Open technology and culture, including open source software, open content, and related communities, suffer from a dearth of women at all levels. ”Open technology and culture are shaping our future and must reflect all people. Involving more women in the creation of our
future is a critical step in building a healthy Internet world,” says Mitchell Baker, chair of the Mozilla Foundation. The Ada Initiative will concentrate on focused, direct action programs, including recruitment and training for women, education for community members, and working with corporations and projects to improve their outreach to women.The Ada Initiative’s first sponsor is Linux Australia (http://linux.org.au/), which promotes the development of free and open source software.
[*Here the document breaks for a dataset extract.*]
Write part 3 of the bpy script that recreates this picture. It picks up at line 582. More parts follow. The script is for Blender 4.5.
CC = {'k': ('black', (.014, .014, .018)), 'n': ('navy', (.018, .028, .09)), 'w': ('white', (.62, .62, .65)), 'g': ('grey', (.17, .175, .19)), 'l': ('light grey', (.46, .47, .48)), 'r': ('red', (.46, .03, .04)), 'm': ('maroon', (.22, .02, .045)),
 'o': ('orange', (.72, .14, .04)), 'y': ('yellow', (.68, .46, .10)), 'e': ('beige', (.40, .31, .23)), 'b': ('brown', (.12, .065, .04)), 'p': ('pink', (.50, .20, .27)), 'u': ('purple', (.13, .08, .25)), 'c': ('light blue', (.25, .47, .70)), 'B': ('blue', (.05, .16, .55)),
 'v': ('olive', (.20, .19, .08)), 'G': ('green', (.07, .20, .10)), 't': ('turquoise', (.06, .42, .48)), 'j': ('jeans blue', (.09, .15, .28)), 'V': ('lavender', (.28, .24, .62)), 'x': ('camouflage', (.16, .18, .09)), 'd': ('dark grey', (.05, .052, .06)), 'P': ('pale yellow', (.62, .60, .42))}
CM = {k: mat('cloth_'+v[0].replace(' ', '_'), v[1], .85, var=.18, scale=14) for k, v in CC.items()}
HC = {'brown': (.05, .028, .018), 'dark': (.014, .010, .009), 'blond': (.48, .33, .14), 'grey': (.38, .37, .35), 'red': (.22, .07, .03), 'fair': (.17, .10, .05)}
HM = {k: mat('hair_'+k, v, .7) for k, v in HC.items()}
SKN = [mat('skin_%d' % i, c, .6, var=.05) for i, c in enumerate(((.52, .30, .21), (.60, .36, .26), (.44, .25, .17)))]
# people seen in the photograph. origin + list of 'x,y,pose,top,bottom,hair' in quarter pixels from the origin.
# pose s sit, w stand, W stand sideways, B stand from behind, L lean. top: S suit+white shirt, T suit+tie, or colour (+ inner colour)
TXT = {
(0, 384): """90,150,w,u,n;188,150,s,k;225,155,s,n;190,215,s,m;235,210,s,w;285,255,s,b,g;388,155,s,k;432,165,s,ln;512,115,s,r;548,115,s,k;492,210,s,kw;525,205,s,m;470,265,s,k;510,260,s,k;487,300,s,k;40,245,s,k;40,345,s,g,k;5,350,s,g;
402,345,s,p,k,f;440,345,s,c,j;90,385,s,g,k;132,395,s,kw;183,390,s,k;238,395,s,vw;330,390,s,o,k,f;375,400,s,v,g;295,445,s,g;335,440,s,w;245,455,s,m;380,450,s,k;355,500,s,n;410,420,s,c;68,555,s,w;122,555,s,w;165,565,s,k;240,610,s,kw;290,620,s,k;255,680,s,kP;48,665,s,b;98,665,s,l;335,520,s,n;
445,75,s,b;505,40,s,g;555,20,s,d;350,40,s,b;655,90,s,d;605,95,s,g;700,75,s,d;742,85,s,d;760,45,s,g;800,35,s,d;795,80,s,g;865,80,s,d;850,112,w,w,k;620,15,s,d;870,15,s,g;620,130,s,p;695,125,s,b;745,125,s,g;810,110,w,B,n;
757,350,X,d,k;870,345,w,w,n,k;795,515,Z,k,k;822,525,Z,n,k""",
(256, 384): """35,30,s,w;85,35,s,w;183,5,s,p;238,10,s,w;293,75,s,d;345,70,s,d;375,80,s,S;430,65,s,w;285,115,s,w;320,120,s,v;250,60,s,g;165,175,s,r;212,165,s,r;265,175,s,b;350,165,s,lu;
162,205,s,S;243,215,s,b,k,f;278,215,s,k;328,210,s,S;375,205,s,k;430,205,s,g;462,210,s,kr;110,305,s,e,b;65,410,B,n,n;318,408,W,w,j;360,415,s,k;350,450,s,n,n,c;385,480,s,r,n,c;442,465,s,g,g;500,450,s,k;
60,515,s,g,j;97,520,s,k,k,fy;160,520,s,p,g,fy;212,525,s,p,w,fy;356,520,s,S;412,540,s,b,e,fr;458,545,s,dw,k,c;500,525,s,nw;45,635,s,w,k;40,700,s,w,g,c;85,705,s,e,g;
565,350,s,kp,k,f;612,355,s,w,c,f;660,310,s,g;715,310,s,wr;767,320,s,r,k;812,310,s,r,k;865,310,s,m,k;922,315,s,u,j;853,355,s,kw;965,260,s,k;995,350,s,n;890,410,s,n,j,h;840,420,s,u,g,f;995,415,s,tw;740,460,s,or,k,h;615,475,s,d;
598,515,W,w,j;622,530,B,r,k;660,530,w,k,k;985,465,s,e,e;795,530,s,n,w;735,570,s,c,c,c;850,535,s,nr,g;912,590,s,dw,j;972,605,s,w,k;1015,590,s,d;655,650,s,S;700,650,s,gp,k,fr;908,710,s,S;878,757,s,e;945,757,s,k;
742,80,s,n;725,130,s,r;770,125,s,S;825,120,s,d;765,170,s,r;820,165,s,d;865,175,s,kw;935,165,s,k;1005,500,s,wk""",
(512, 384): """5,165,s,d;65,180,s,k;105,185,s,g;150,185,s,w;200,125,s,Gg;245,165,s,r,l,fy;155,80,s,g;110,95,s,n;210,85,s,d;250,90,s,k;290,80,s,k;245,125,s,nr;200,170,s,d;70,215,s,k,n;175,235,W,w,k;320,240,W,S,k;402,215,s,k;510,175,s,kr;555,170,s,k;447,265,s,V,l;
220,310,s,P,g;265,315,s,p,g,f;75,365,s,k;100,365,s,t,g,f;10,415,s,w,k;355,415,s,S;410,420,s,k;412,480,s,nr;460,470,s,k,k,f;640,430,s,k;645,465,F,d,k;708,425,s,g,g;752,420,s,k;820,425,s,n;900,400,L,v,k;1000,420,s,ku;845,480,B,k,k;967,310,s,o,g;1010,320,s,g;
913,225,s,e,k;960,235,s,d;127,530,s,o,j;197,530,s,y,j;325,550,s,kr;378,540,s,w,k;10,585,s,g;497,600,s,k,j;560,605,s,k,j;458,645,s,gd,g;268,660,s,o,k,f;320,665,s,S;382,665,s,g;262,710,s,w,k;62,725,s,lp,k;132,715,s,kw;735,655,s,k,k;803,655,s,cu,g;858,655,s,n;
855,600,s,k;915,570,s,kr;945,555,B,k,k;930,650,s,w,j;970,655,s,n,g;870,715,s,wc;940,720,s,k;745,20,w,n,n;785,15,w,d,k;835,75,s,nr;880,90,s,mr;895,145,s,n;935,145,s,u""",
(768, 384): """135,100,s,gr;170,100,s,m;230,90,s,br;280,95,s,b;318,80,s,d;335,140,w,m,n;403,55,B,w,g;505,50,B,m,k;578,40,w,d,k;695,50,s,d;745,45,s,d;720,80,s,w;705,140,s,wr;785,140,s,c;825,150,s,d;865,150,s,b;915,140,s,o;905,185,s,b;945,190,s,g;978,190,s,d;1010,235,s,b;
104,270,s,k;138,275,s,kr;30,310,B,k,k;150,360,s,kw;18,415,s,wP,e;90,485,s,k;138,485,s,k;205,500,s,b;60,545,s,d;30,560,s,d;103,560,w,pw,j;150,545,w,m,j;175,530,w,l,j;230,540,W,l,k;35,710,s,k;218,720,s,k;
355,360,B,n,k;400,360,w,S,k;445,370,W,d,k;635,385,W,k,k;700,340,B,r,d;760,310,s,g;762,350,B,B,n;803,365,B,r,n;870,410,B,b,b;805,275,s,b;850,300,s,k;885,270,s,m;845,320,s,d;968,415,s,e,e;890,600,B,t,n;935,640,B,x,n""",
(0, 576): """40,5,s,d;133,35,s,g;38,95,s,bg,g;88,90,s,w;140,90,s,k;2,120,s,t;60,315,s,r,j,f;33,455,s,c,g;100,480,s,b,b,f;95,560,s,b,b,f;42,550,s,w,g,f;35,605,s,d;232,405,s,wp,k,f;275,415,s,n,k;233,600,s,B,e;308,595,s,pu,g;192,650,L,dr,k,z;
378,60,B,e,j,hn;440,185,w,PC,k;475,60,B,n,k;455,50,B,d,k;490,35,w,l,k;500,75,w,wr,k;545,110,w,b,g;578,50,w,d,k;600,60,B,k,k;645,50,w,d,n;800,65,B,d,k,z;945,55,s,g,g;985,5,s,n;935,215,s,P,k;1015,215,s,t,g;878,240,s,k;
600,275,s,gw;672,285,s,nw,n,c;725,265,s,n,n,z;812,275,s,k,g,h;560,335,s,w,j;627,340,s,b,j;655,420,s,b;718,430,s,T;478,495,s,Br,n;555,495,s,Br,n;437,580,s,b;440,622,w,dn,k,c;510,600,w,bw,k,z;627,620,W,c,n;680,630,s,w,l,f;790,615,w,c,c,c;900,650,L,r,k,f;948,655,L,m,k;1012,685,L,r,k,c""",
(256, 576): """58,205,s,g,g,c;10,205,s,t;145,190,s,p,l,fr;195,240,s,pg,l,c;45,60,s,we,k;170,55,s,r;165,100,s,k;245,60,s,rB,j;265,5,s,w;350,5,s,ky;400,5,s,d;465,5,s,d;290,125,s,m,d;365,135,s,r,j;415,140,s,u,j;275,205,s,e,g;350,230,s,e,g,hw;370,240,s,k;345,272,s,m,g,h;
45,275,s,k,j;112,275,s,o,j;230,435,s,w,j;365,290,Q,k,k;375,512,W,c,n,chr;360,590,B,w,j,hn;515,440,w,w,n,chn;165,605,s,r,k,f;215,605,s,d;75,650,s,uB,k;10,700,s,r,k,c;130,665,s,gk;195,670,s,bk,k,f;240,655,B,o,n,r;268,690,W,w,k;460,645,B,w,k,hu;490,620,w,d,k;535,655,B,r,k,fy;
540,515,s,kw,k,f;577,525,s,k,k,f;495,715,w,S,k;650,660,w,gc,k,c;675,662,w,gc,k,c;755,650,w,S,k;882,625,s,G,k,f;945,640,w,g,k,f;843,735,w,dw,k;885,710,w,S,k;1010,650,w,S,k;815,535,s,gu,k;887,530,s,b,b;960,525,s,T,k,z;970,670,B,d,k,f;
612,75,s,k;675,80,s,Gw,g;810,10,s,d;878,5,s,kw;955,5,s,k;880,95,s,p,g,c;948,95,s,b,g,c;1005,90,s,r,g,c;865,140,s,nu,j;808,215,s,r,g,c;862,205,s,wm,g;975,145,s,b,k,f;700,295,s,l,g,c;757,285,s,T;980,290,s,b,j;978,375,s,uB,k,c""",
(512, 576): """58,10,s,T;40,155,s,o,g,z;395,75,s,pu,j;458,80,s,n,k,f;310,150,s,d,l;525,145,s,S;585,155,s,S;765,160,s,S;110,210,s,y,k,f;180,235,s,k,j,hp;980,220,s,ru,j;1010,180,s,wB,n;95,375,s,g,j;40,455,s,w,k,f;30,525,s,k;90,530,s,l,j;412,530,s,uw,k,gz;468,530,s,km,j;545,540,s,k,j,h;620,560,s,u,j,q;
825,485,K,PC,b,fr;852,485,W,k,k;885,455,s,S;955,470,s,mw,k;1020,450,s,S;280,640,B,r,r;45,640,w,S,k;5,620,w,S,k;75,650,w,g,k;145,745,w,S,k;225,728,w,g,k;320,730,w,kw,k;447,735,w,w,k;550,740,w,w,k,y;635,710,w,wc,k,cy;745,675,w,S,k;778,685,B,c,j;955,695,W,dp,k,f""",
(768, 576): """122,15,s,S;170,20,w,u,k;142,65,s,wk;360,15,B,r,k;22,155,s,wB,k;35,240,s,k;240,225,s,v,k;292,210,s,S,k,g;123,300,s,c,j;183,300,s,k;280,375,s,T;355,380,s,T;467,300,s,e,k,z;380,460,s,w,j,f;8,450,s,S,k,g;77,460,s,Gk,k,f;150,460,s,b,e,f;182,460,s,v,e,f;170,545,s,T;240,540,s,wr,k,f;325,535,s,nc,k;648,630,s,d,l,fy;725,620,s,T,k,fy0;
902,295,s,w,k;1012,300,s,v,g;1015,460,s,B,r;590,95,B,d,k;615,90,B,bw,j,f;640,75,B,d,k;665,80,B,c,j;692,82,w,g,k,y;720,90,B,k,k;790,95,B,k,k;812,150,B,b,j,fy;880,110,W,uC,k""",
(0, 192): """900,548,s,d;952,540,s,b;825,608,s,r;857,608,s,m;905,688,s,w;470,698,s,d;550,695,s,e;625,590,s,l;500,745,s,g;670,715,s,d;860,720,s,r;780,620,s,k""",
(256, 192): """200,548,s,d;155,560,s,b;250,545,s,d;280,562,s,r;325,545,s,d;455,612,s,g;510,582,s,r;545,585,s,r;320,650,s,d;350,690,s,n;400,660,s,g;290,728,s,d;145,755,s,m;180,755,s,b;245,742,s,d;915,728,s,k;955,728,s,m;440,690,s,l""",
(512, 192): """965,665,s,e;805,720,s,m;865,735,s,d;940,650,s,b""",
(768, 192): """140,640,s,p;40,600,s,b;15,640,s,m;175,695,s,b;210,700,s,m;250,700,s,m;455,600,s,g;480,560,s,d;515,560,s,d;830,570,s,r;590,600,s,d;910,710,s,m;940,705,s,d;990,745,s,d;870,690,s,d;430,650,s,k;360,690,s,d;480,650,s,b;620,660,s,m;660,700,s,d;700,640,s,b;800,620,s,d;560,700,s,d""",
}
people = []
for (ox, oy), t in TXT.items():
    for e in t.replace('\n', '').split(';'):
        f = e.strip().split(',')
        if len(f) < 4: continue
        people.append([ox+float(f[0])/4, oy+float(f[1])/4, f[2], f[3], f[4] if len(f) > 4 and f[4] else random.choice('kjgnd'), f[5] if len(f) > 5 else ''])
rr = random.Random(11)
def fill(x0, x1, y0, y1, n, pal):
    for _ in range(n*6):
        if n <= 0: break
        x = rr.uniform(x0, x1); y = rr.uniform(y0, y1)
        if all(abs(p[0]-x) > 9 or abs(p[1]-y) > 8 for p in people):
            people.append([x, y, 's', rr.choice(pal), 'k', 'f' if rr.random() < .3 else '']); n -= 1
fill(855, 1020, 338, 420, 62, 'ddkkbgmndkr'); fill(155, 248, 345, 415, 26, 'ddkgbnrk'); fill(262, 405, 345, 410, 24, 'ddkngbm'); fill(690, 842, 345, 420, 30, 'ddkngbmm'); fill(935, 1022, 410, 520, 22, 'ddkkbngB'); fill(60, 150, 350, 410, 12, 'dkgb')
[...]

Sponsorship funds will allow the Ada Initiative to retain expert staff to focus on major projects which are beyond the capacity of purely volunteer organizations. The Ada Initiative is currently seeking additional partner organizations and sponsors.
About the Ada Initiative
The Ada Initiative is a non-profit organization dedicated to increasing participation of women in open technology and culture, which includes open source software, Wikipedia and other open data, and open social media. Co-founders Mary Gardiner and Valerie Aurora each have 10 years of experience in open source software, open social media, and women in computing activism. The Ada Initiative is advised by a team of experts from open technology and culture fields including open source software, open government, Wikipedia, hacker culture, social media, remix and fan culture, and online activism.